President Ma Stumps For Bikes and Fitness: Taiwan Sports Island?


As part of his campaign stump speech, Taiwan's reluctant president, Ma Ying-jiu, has made a vow to transform Taiwan into a "Sport's Island".

First, the phrasing is interesting as it avoids defining Taiwan as a "nation", an idea Ma has had great difficulty grappling with during his first term in office.
Taipei, Sept. 24 (CNA) President Ma Ying-jeou said Saturday he is determined to turn Taiwan into "a sports island," where people will exercise regularly.

"It's a very important political platform that I proposed four years ago during my election campaign," Ma said in Taichung at the launch of a countrywide support group for his reelection bid.
Secondly, this pledge contradict his other education and labor policies, which actually run counter to promoting physical fitness and exercise.
At the event at Taichung Harbor Municipal Stadium, Ma said he had built or renovated 80 swimming pools in Taipei during his tenure as mayor 1998-2006. The aim was to encourage every student in the city to learn to swim and perform well in the sport, he added.

He also constructed bike paths in Taipei during that time, and since May 2008 when he took office as president, more than 500 kilometers of cycling trails have been built around the country, he said.

The president said he has seen the development of a trend in which cycling is becoming a national sport.

"The reforms must not stop," he said. "I will continue to do my best to build Taiwan into a sports island."
A critical definition needs to be made between construction and promotion. I have to admit the Ma administration has been bullish on construction... of anything: highways, residential districts, petrochemical factories, nuclear power plants, and practically anything fashioned from concrete.

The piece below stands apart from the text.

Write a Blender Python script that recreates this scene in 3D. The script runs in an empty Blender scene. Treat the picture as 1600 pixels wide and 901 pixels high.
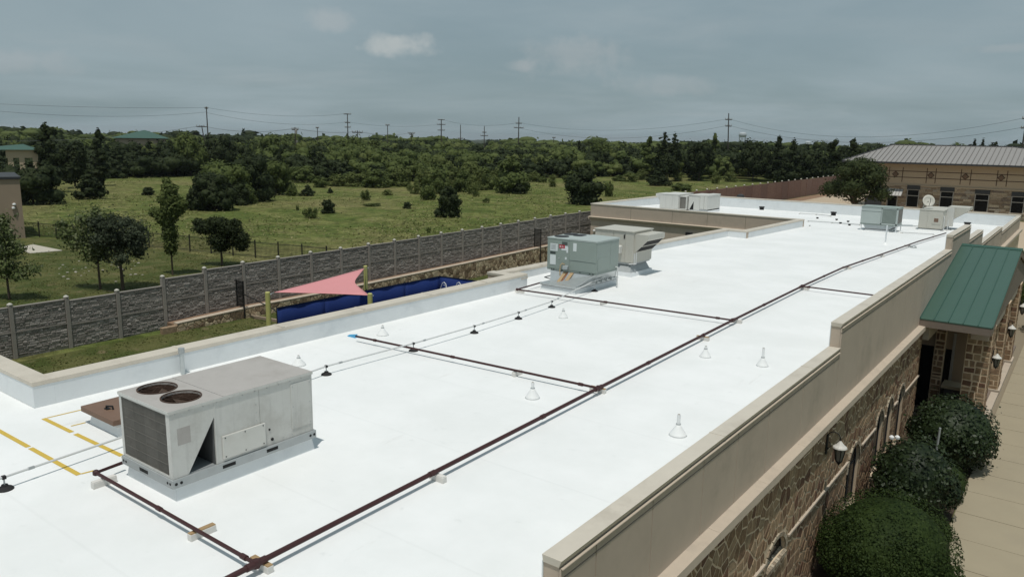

This may have less to do with promoting... whatever, and more to do with the powerful construction constituency, which is widely acknowledged to be stacked with all types of dirty politics and... "extra"-legal activities from kickbacks to bid rigging.

To really promote health and fitness, the government can start with education and labor reforms.

Taiwanese children are asked to study too much, while physical education is routinely cut in favor of classroom oriented subjects. Children have precious little time to devote to learning a sport. Rather than mandate fewer classroom hours, Ma's administration has chosen to emphasize Confucian studies in schools to help promote his idea of Confucianism as the state religion. Moreover, there are fewer urban green spaces for children to use if they would like to play sports. The government owned land is far too valuable to invest in green space. Instead it has been parceled off to developers. As far as bike paths go, most children, even if they had the time, could not even get to a bike path without someone driving them.

In Taiwan fitness and leisure is the domain of the privileged. A person needs time and money. In Taiwan's modern reality these things are still not granted to everyone. For a few years things had improved with the implementation of the 5 day work week. When I first arrived in Taiwan we were still working every other Saturday. The problem is that the cost of living has been steadily rising while incomes have stagnated. People are having to work more hours for less money to maintain a middle-class lifestyle, pay for the cram schools which have been built into the education system as a necessity, and to pay on an overvalued mortgage as ordinary families compete for housing against property speculators. How many families really have the time or money to spend on biking? Not nearly enough!

When I ask students how they spent their weekends, 90% respond with the same answers: slept, studied and watched TV.

Their parents were too busy working to take them anywhere so they get the TV babysitter.

Funny how complicated these simple promises can get when tied to the larger realities of life in Taiwan.